Discovering the Obvious

Growing up, I often had music on while working. Sometime around graduate school, though, I figured out that I was more productive when I wasn’t listening to music.  That is:

[\mbox{productivity}_\mbox{silence} > \mbox{productivity}_\mbox{music}.]

What I failed to realize at the time, though, and have come to realize in the last few months is that

[\mbox{productivity}_\mbox{music} \gg \mbox{productivity}_\mbox{procrastination}.]

Like I said in the title, this should be totally obvious. But it took me nearly 34 years to learn it. 1

Beyond being obvious, I find that if I start the music and start working, then if I reach a point of intensive concentration at which the music becomes distracting, it’s easy to hit pause.
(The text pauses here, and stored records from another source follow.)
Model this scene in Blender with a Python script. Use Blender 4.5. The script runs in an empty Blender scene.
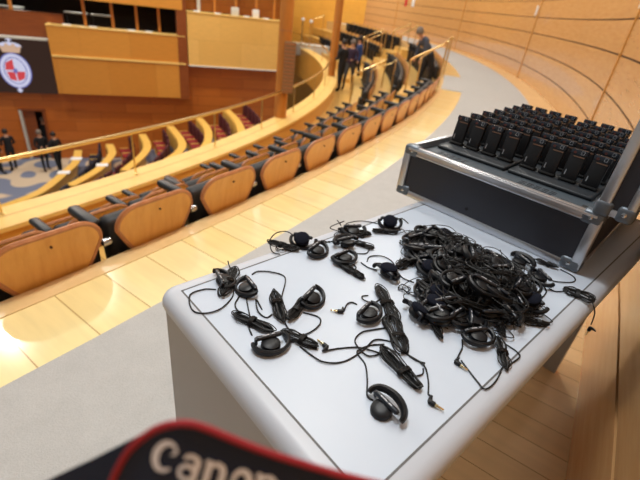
import bpy, bmesh, math, random
from math import sin, cos, pi, radians as R_
from mathutils import Vector, Matrix, Quaternion
random.seed(7)
D = bpy.data
COL = bpy.context.scene.collection
SC = bpy.context.scene

# ------------------------------------------------------------------ camera
F, PITCH, ROLL, H = 414.4, R_(30.2), R_(-7.6), 1.27
_up0 = Vector((0, sin(PITCH), cos(PITCH))); _rt0 = Vector((1, 0, 0))
FW = Vector((0, cos(PITCH), -sin(PITCH)))
RT = cos(ROLL)*_rt0 - sin(ROLL)*_up0
UP = cos(ROLL)*_up0 + sin(ROLL)*_rt0
EYE = Vector((0, 0, H))
cam = D.objects.new('camera', D.cameras.new('camera')); COL.objects.link(cam)
cam.data.sensor_width = 36; cam.data.lens = F/640*36; cam.data.clip_start = .01; cam.data.clip_end = 200
M3 = Matrix((RT, UP, -FW)).transposed()
cam.matrix_world = Matrix.Translation(EYE) @ M3.to_4x4()
SC.camera = cam
cam.data.dof.use_dof = True; cam.data.dof.focus_distance = .85; cam.data.dof.aperture_fstop = 4.0

def ray(px, py): return (px-320)*RT + (240-py)*UP + F*FW
def at(px, py, z=0.0):
    r = ray(px, py); return EYE + r*((z-H)/r.z)
def at_depth(px, py, d): return EYE + ray(px, py)*(d/F)
CX, CY = -23.49, 15.31                        # the centre the gallery curves around
CEN = Vector((CX, CY, 0))
def pol(r, deg, z=0.0): return Vector((CX+r*cos(R_(deg)), CY+r*sin(R_(deg)), z))

# ------------------------------------------------------------------ materials
def s2l(c):
    f = lambda v: v/12.92 if v <= .04045 else ((v+.055)/1.055)**2.4
    return tuple(f(v/255) for v in c)+(1,)
class NT:
    def __init__(s, name):
        s.m = D.materials.new(name); s.m.use_nodes = True; s.t = s.m.node_tree; s.b = s.t.nodes['Principled BSDF']
    def n(s, typ, **kw):
        x = s.t.nodes.new('ShaderNode'+typ)
        for k, v in kw.items():
            if k in x.inputs: x.inputs[k].default_value = v
            else: setattr(x, k, v)
        return x
    def l(s, a, b): s.t.links.new(a, b)
def plain(name, rgb, rough=.5, metal=0, spec=.5, noise=0.0, scale=40, bump=0.0, coat=0):
    t = NT(name); c = s2l(rgb); t.b.inputs['Base Color'].default_value = c
    t.b.inputs['Roughness'].default_value = rough; t.b.inputs['Metallic'].default_value = metal
    t.b.inputs['Specular IOR Level'].default_value = spec; t.b.inputs['Coat Weight'].default_value = coat
    tc = t.n('TexCoord'); nz = t.n('TexNoise', Scale=scale, Detail=4.0); t.l(tc.outputs['Object'], nz.inputs['Vector'])
    if noise:
        r = t.n('MapRange'); r.inputs['To Min'].default_value = 1-noise; r.inputs['To Max'].default_value = 1+noise
        t.l(nz.outputs['Fac'], r.inputs['Value'])
        mx = t.n('VectorMath', operation='SCALE'); mx.inputs[0].default_value = c[:3]; t.l(r.outputs[0], mx.inputs['Scale'])
        t.l(mx.outputs[0], t.b.inputs['Base Color'])
    if bump:
        b = t.n('Bump', Strength=bump, Distance=.003); t.l(nz.outputs['Fac'], b.inputs['Height']); t.l(b.outputs[0], t.b.inputs['Normal'])
    return t.m
def wood(name, c1, c2, rough=.35, stretch=(1, 1, 12), scale=3, coat=0, spec=.5):
    t = NT(name); tc = t.n('TexCoord'); mp = t.n('Mapping'); mp.inputs['Scale'].default_value = stretch
    t.l(tc.outputs['Object'], mp.inputs[0])
    nz = t.n('TexNoise', Scale=scale, Detail=6.0, Roughness=.6); t.l(mp.outputs[0], nz.inputs['Vector'])
    cr = t.n('ValToRGB'); cr.color_ramp.elements[0].position = .3; cr.color_ramp.elements[1].position = .7
    cr.color_ramp.elements[0].color = s2l(c1); cr.color_ramp.elements[1].color = s2l(c2)
    t.l(nz.outputs['Fac'], cr.inputs[0]); t.l(cr.outputs[0], t.b.inputs['Base Color'])
    t.b.inputs['Roughness'].default_value = rough; t.b.inputs['Coat Weight'].default_value = coat; t.b.inputs['Specular IOR Level'].default_value = spec
    return t.m
def planks(name, c1, c2, gap, bw, bh, rough=.3, polar=False, axes='xy', gapw=.004, coat=0, offset=.5, ang=0, crough=.12):
    """boards: brick pattern in polar coordinates about the object's origin, or along two axes"""
    t = NT(name); tc = t.n('TexCoord'); sp = t.n('SeparateXYZ'); t.l(tc.outputs['Object'], sp.inputs[0])
    cb = t.n('CombineXYZ')
    if polar:
        ln = t.n('VectorMath', operation='LENGTH'); flat = t.n('CombineXYZ')
        t.l(sp.outputs[0], flat.inputs[0]); t.l(sp.outputs[1], flat.inputs[1]); t.l(flat.outputs[0], ln.inputs[0])
        an = t.n('Math', operation='ARCTAN2'); t.l(sp.outputs[1], an.inputs[0]); t.l(sp.outputs[0], an.inputs[1])
        mu = t.n('Math', operation='MULTIPLY'); mu.inputs[1].default_value = 27; t.l(an.outputs[0], mu.inputs[0])
        t.l(ln.outputs['Value'], cb.inputs[0 if polar == 'radial' else 1]); t.l(mu.outputs[0], cb.inputs[1 if polar == 'radial' else 0])
    else:
        ix = 'xyz'.index(axes[0]); iy = 'xyz'.index(axes[1])
        t.l(sp.outputs[ix], cb.inputs[0]); t.l(sp.outputs[iy], cb.inputs[1])
    mp = t.n('Mapping'); mp.inputs['Rotation'].default_value = (0, 0, R_(ang)); t.l(cb.outputs[0], mp.inputs[0])
    br = t.n('TexBrick', Scale=1.0); br.offset = offset
    br.inputs['Mortar Size'].default_value = gapw; br.inputs['Brick Width'].default_value = bw; br.inputs['Row Height'].default_value = bh
    br.inputs['Mortar Smooth'].default_value = .2
    br.inputs['Color1'].default_value = s2l(c1); br.inputs['Color2'].default_value = s2l(c2); br.inputs['Mortar'].default_value = s2l(gap)
    t.l(mp.outputs[0], br.inputs['Vector'])
    nm = t.n('Mapping'); nm.inputs['Scale'].default_value = (1.2, 9, 1); t.l(mp.outputs[0], nm.inputs[0])
    nz = t.n('TexNoise', Scale=2.5, Detail=5.0); t.l(nm.outputs[0], nz.inputs['Vector'])
    mr = t.n('MapRange'); mr.inputs['To Min'].default_value = .86; mr.inputs['To Max'].default_value = 1.14; t.l(nz.outputs['Fac'], mr.inputs[0])
    sc = t.n('VectorMath', operation='SCALE'); t.l(br.outputs['Color'], sc.inputs[0]); t.l(mr.outputs[0], sc.inputs['Scale'])
    t.l(sc.outputs[0], t.b.inputs['Base Color'])
    t.b.inputs['Roughness'].default_value = rough; t.b.inputs['Coat Weight'].default_value = coat; t.b.inputs['Coat Roughness'].default_value = crough
    return t.m
def emit(name, rgb, k):
    t = NT(name); t.b.inputs['Base Color'].default_value = (0, 0, 0, 1); t.b.inputs['Emission Color'].default_value = s2l(rgb); t.b.inputs['Emission Strength'].default_value = k
    t.b.inputs['Roughness'].default_value = .3
    return t.m
def glass(name, tint=(235, 240, 240)):
    t = NT(name); t.b.inputs['Base Color'].default_value = s2l(tint); t.b.inputs['Roughness'].default_value = .02
    t.b.inputs['Transmission Weight'].default_value = 1.0; t.b.inputs['IOR'].default_value = 1.1
    return t.m

M = {}
M['strip'] = planks('maple_boards', (248, 230, 172), (244, 222, 156), (190, 158, 100), 5, .235, .16, polar='radial', gapw=.003, coat=.6, offset=.4, crough=.05)
M['border'] = wood('maple_border', (222, 190, 134), (232, 202, 150), .25, (2, 2, 2), 5, coat=.3)
M['parquet'] = planks('beech_parquet', (236, 204, 156), (228, 192, 140), (178, 138, 92), 5, .105, .28, polar='radial', gapw=.002, coat=.25)
M['tier'] = planks('tier_boards', (232, 192, 112), (224, 182, 100), (150, 106, 50), .9, .15, .3, polar='radial', gapw=.003, coat=.15)
def carpet(name, rgb):
    t = NT(name); tc = t.n('TexCoord'); n1 = t.n('TexNoise', Scale=9.0, Detail=8.0, Roughness=.75); n2 = t.n('TexNoise', Scale=260.0, Detail=2.0)
    t.l(tc.outputs['Object'], n1.inputs[0]); t.l(tc.outputs['Object'], n2.inputs[0])
    ad = t.n('Math', operation='ADD'); t.l(n1.outputs['Fac'], ad.inputs[0]); t.l(n2.outputs['Fac'], ad.inputs[1])
    mr = t.n('MapRange'); mr.inputs['From Max'].default_value = 2; mr.inputs['To Min'].default_value = .72; mr.inputs['To Max'].default_value = 1.28; t.l(ad.outputs[0], mr.inputs[0])
    sc = t.n('VectorMath', operation='SCALE'); sc.inputs[0].default_value = s2l(rgb)[:3]; t.l(mr.outputs[0], sc.inputs['Scale']); t.l(sc.outputs[0], t.b.inputs['Base Color'])
    t.b.inputs['Roughness'].default_value = .95; t.b.inputs['Specular IOR Level'].default_value = .1
    b = t.n('Bump', Strength=.5, Distance=.004); t.l(n2.outputs['Fac'], b.inputs['Height']); t.l(b.outputs[0], t.b.inputs['Normal'])
    return t.m
M['carpet'] = carpet('grey_carpet', (184, 184, 182))
M['veneer'] = wood('wall_veneer', (192, 144, 94), (206, 160, 108), .24, (1.5, 1.5, 14), 2.2, coat=.5)
M['groove'] = plain('dark_groove', (70, 38, 18), .7)
M['batten'] = wood('wall_batten', (184, 124, 54), (198, 138, 64), .35, (8, 8, 1), 3)
M['ledge'] = wood('pale_ledge_wood', (238, 196, 110), (246, 208, 124), .5, (2, 2, 2), 2)
M['ledge_line'] = plain('ledge_inlay', (196, 150, 74), .4)
M['fascia'] = wood('fascia_veneer', (206, 146, 62), (220, 162, 76), .3, (1, 1, 10), 2.5, coat=.15)
M['chair_back'] = wood('chair_ply', (214, 152, 70), (228, 170, 88), .3, (14, 14, 2), 2.0, coat=.2)
M['chair_rim'] = wood('chair_rim_wood', (168, 106, 66), (190, 128, 84), .35, (6, 6, 6), 4)
M['black_uph'] = plain('black_upholstery', (22, 22, 24), .55, noise=.2, scale=60)
M['arm_black'] = plain('black_arm_leather', (30, 31, 34), .42)
M['steel'] = plain('brushed_steel', (190, 190, 190), .25, 1.0)
M['brass'] = plain('polished_brass', (232, 204, 144), .3, 1.0)
M['front_wood'] = planks('front_wall_boards', (206, 118, 46), (190, 102, 36), (150, 74, 24), 2.2, .45, .35, axes='xz', gapw=.008)
M['front_dark'] = wood('front_wall_dark', (126, 62, 24), (146, 76, 30), .4, (1, 1, 8), 2)
M['box_wood'] = planks('balcony_veneer', (214, 146, 60), (206, 136, 52), (176, 116, 48), 1.9, 2.0, .35, axes='xz', gapw=.004)
M['box_wood_pale'] = planks('balcony_veneer_pale', (236, 188, 106), (228, 178, 94), (196, 146, 70), 1.9, 1.0, .35, axes='xz', gapw=.004)
M['far_wood'] = planks('far_wall_veneer', (222, 166, 70), (214, 156, 62), (196, 138, 54), 2.4, .6, .35, axes='xz', gapw=.006)
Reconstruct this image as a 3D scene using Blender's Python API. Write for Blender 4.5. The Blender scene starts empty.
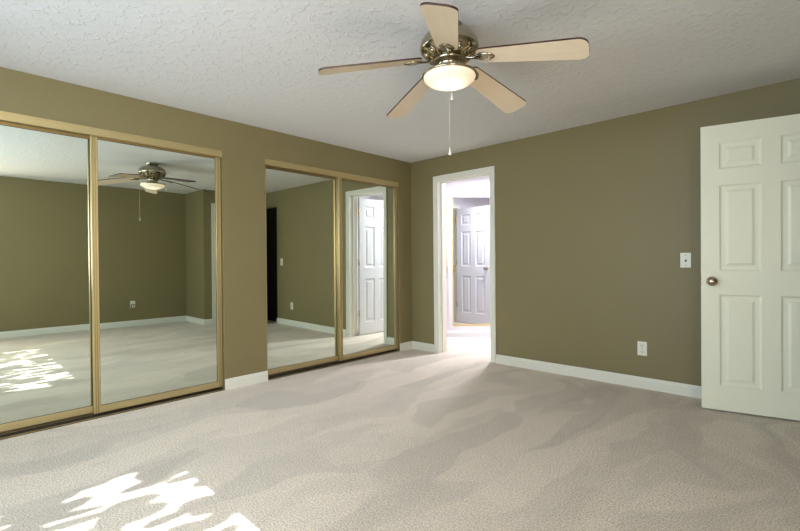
import bpy, bmesh, math, random
from mathutils import Vector, Matrix

scene = bpy.context.scene
COL = scene.collection
PI = math.pi
random.seed(7)

# ------------------------------------------------------------------ camera
H = 2.286
F_PX = 439.43
PITCH, ROLL, YAW = 0.007843, -0.009283, 0.758951
CAM = Vector((3.6245, -4.0278, 1.0673))
fw = Vector((-math.sin(YAW)*math.cos(PITCH), math.cos(YAW)*math.cos(PITCH), -math.sin(PITCH)))
r0 = Vector((math.cos(YAW), math.sin(YAW), 0))
u0 = r0.cross(fw)
rt = r0*math.cos(ROLL) + u0*math.sin(ROLL)
up = rt.cross(fw)
cam_data = bpy.data.cameras.new('camera')
cam_data.sensor_width = 36
cam_data.lens = 36*F_PX/800
cam_data.clip_start = 0.02
cam = bpy.data.objects.new('camera', cam_data)
COL.objects.link(cam)
m = Matrix((( rt.x, up.x, -fw.x, CAM.x), (rt.y, up.y, -fw.y, CAM.y), (rt.z, up.z, -fw.z, CAM.z), (0, 0, 0, 1)))
cam.matrix_world = m
scene.camera = cam

# ------------------------------------------------------------------ view, world, lights
scene.view_settings.view_transform = 'Standard'
scene.view_settings.look = 'None'
scene.view_settings.gamma = 1
scene.view_settings.use_curve_mapping = False
scene.view_settings.exposure = 0.14
cy = scene.cycles
cy.max_bounces = 14
cy.diffuse_bounces = 8
cy.glossy_bounces = 6
cy.transmission_bounces = 6
cy.caustics_reflective = True
cy.caustics_refractive = False
cy.sample_clamp_indirect = 6
cy.use_denoising = True
try:
    cy.denoiser = 'OPENIMAGEDENOISE'
    cy.denoising_input_passes = 'RGB_ALBEDO_NORMAL'
except Exception:
    pass

world = bpy.data.worlds.new('sky')
scene.world = world
world.use_nodes = True
wn = world.node_tree
sky = wn.nodes.new('ShaderNodeTexSky')
sky.sky_type = 'NISHITA'
sky.sun_disc = False
sky.sun_elevation = math.radians(44)
sky.sun_rotation = math.radians(180)
wn.links.new(sky.outputs[0], wn.nodes['Background'].inputs[0])
wn.nodes['Background'].inputs[1].default_value = 0.12

def add_sun():
    d = bpy.data.lights.new('sun', 'SUN')
    d.energy = 17
    d.angle = math.radians(0.3)
    d.color = (0.97, 0.98, 1.0)
    o = bpy.data.objects.new('sun', d)
    COL.objects.link(o)
    o.rotation_euler = Vector((0.0, 1.0, -0.97)).to_track_quat('-Z', 'Y').to_euler()
    o.location = (2, -12, 9)
add_sun()

def area(name, loc, direction, sx, sy, power, color, spread=PI):
    d = bpy.data.lights.new(name, 'AREA')
    d.shape = 'RECTANGLE'
    d.size, d.size_y = sx, sy
    d.energy = power
    d.color = color
    d.spread = spread
    o = bpy.data.objects.new(name, d)
    COL.objects.link(o)
    o.location = loc
    o.rotation_euler = Vector(direction).to_track_quat('-Z', 'Y').to_euler()
    return o

YS = -5.2           # inner face of the window wall
XR = 4.57           # inner face of the far (right) wall
area('window_daylight', (2.25, YS-0.16, 1.42), (0, 1, 0.0), 2.25, 1.1, 90, (0.60, 0.80, 1.0))
area('side_window_fill', (XR+0.14, -4.35, 1.40), (-1, 0, 0.0), 1.0, 1.1, 68, (1.0, 0.88, 0.74))  # warm fill at an unseen window, added for ambient light

# ------------------------------------------------------------------ materials
def new_mat(name):
    mt = bpy.data.materials.new(name)
    mt.use_nodes = True
    nt = mt.node_tree
    return mt, nt, nt.nodes['Principled BSDF']

def plain(name, color, rough=0.5, metal=0.0, bump=0.0, scale=80.0, coat=0.0):
    mt, nt, b = new_mat(name)
    b.inputs['Base Color'].default_value = (*color, 1)
    b.inputs['Roughness'].default_value = rough
    b.inputs['Metallic'].default_value = metal
    b.inputs['Coat Weight'].default_value = coat
    tc = nt.nodes.new('ShaderNodeTexCoord')
    nz = nt.nodes.new('ShaderNodeTexNoise')
    nz.inputs['Scale'].default_value = scale
    nt.links.new(tc.outputs['Object'], nz.inputs['Vector'])
    mr = nt.nodes.new('ShaderNodeMapRange')
    mr.inputs['To Min'].default_value = max(0.0, rough-0.04)
    mr.inputs['To Max'].default_value = min(1.0, rough+0.04)
    nt.links.new(nz.outputs['Fac'], mr.inputs['Value'])
    nt.links.new(mr.outputs[0], b.inputs['Roughness'])
    if bump:
        bp = nt.nodes.new('ShaderNodeBump')
        bp.inputs['Strength'].default_value = bump
        bp.inputs['Distance'].default_value = 0.002
        nt.links.new(nz.outputs['Fac'], bp.inputs['Height'])
        nt.links.new(bp.outputs[0], b.inputs['Normal'])
    return mt

def wall_mat(name, color, var=0.06):
    mt, nt, b = new_mat(name)
    tc = nt.nodes.new('ShaderNodeTexCoord')
    n1 = nt.nodes.new('ShaderNodeTexNoise'); n1.inputs['Scale'].default_value = 1.3; n1.inputs['Detail'].default_value = 5
    nt.links.new(tc.outputs['Object'], n1.inputs['Vector'])
    mx = nt.nodes.new('ShaderNodeMix'); mx.data_type = 'RGBA'
    mx.inputs['A'].default_value = (*[c*(1-var) for c in color], 1)
    mx.inputs['B'].default_value = (*[min(1, c*(1+var)) for c in color], 1)
    nt.links.new(n1.outputs['Fac'], mx.inputs['Factor'])
    nt.links.new(mx.outputs['Result'], b.inputs['Base Color'])
    b.inputs['Roughness'].default_value = 0.55
    n2 = nt.nodes.new('ShaderNodeTexNoise'); n2.inputs['Scale'].default_value = 38; n2.inputs['Detail'].default_value = 4
    nt.links.new(tc.outputs['Object'], n2.inputs['Vector'])
    bp = nt.nodes.new('ShaderNodeBump'); bp.inputs['Strength'].default_value = 0.18; bp.inputs['Distance'].default_value = 0.004
    nt.links.new(n2.outputs['Fac'], bp.inputs['Height'])
    nt.links.new(bp.outputs[0], b.inputs['Normal'])
    return mt

def ceiling_mat():
    mt, nt, b = new_mat('ceiling_knockdown')
    tc = nt.nodes.new('ShaderNodeTexCoord')
    b.inputs['Base Color'].default_value = (0.74, 0.735, 0.725, 1)
    b.inputs['Roughness'].default_value = 0.9
    n1 = nt.nodes.new('ShaderNodeTexNoise'); n1.inputs['Scale'].default_value = 24; n1.inputs['Detail'].default_value = 6
    n1.inputs['Roughness'].default_value = 0.62; n1.inputs['Distortion'].default_value = 0.6
    nt.links.new(tc.outputs['Object'], n1.inputs['Vector'])
    cr = nt.nodes.new('ShaderNodeMapRange')
    cr.inputs['From Min'].default_value = 0.52; cr.inputs['From Max'].default_value = 0.66
    nt.links.new(n1.outputs['Fac'], cr.inputs['Value'])
    n3 = nt.nodes.new('ShaderNodeTexNoise'); n3.inputs['Scale'].default_value = 70; n3.inputs['Detail'].default_value = 3
    nt.links.new(tc.outputs['Object'], n3.inputs['Vector'])
    ad = nt.nodes.new('ShaderNodeMath'); ad.operation = 'MULTIPLY_ADD'
    nt.links.new(n3.outputs['Fac'], ad.inputs[0]); ad.inputs[1].default_value = 0.5
    nt.links.new(cr.outputs[0], ad.inputs[2])
    bp = nt.nodes.new('ShaderNodeBump'); bp.inputs['Strength'].default_value = 0.55; bp.inputs['Distance'].default_value = 0.004
    nt.links.new(ad.outputs[0], bp.inputs['Height'])
    nt.links.new(bp.outputs[0], b.inputs['Normal'])
    return mt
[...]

And better than half the time, I keep working without restarting the music, even when I get past the place of intensive concentration.

I feel pretty stupid writing this down, but maybe it can save someone a few years.2


  1. The inequalities work the same if you substitute “beer” for “music” (and “water” for “silence”), although that’s probably only true in moderation, and I only recommend that in the evening at the home office. 

  2. This post in part courtesy of Dr. Drang’s fork of PHP Markdown Extra, which I just installed today for the primary purpose of adding footnotes to this post.3 Dr. Drang modified Michel Fortin’s PHP Markdown Extra plugin to support math formatted for jsMath or MathJax. 

  3. In fact, a strong case could be made that this post and installing a plugin to support it, falls squarely in the procrastination category. Although I’ve had an otherwise blazingly productive morning, which I’ll get back to now.